Thursday, November 5, 2009

Everyday Negotiation by Deboral M. Kolb & Judith Williams

Named as one of the Ten Best Books of 2000 by Harvard Business Review, this book is for two groups of people.

One group comprises of those who have the propensity to see negotiation not as a synonym for manipulation but as a process of discovering and leveraging on commonalities for win-win relationships of any kind. Originally titled 'The Shadow Negotiation: How Women Can Master the Hidden Agendas That Determine Bargaining Success' to draw women readers, this second edition is titled 'Everyday Negotiation' and recognises that the insights of women highlighted in the book are gems for men as well.

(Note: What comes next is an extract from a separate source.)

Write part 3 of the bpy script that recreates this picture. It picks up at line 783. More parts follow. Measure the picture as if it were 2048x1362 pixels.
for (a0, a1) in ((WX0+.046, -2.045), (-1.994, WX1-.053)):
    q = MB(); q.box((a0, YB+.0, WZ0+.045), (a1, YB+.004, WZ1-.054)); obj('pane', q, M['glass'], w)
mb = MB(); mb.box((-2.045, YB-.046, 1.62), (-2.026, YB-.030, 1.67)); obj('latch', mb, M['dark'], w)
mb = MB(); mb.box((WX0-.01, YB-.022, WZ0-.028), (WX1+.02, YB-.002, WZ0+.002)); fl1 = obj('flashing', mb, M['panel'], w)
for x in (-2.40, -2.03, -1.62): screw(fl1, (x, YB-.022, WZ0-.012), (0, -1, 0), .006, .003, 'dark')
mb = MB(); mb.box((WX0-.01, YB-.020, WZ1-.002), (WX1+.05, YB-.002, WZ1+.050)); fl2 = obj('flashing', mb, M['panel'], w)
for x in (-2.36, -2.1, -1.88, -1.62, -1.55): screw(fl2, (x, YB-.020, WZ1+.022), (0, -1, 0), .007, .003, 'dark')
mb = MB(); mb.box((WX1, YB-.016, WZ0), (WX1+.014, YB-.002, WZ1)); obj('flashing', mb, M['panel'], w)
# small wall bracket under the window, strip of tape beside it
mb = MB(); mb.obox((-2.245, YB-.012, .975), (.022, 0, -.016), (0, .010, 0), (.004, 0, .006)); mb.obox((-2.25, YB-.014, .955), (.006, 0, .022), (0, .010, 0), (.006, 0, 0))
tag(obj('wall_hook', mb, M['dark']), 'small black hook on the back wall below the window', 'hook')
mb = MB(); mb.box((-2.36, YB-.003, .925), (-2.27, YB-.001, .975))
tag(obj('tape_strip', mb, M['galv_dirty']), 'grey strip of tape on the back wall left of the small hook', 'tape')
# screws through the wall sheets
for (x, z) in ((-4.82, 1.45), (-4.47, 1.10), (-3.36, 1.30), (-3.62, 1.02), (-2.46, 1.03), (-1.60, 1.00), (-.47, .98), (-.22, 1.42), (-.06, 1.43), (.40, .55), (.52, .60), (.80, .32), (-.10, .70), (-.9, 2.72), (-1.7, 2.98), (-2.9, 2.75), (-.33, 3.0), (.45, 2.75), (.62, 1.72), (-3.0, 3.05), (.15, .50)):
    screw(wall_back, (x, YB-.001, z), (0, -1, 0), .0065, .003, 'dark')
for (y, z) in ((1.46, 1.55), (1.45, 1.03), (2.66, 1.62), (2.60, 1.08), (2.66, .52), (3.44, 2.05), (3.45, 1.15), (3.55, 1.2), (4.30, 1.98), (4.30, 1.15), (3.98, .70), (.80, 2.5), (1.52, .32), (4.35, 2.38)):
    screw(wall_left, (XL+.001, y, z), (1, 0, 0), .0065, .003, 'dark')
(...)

The other group includes anyone who feel that negotiation is a buzzword for the power-hungry and those apathetic to helpless ordinary folks. They feel they are the voiceless ordinary folks. If you belong to this group, this book will empower your as an advocate for the ordinary folks. Soon, you will find there is no such thing as helpless or voiceless ordinary folks. Everyone is in fact engaged in negotiation in one way or another; in open or insidious ways, with clear expressions or non-verbal cues.

Case studies are used throughout this book that make for enjoyable reading.

One thought summary: After reading a copy of this book from the library, I knew I had to have it for myself. As one who is often impregnated with the discontentment that precedes changes within myself, and around me, I enjoy the good outcomes of change but dread the discipline and time required to see it come through. Yet, changes are born of good negotiations where two parties eventually form a more positive sum of values. This book is real in that it does not have one-size-fits-all formulas, but sound principles that make the most important change possible: the change in ourselves.

Where you can get it: Kinokuniya S$35.00; National Library
Level of impact: Reduces frustrations, improves relations when I refuse to see people at the negotation table as 'for me or against me' proponents.
Timing of book: Being conflict-averse, I was drawn to the chapter titled 'Negotiating Change'.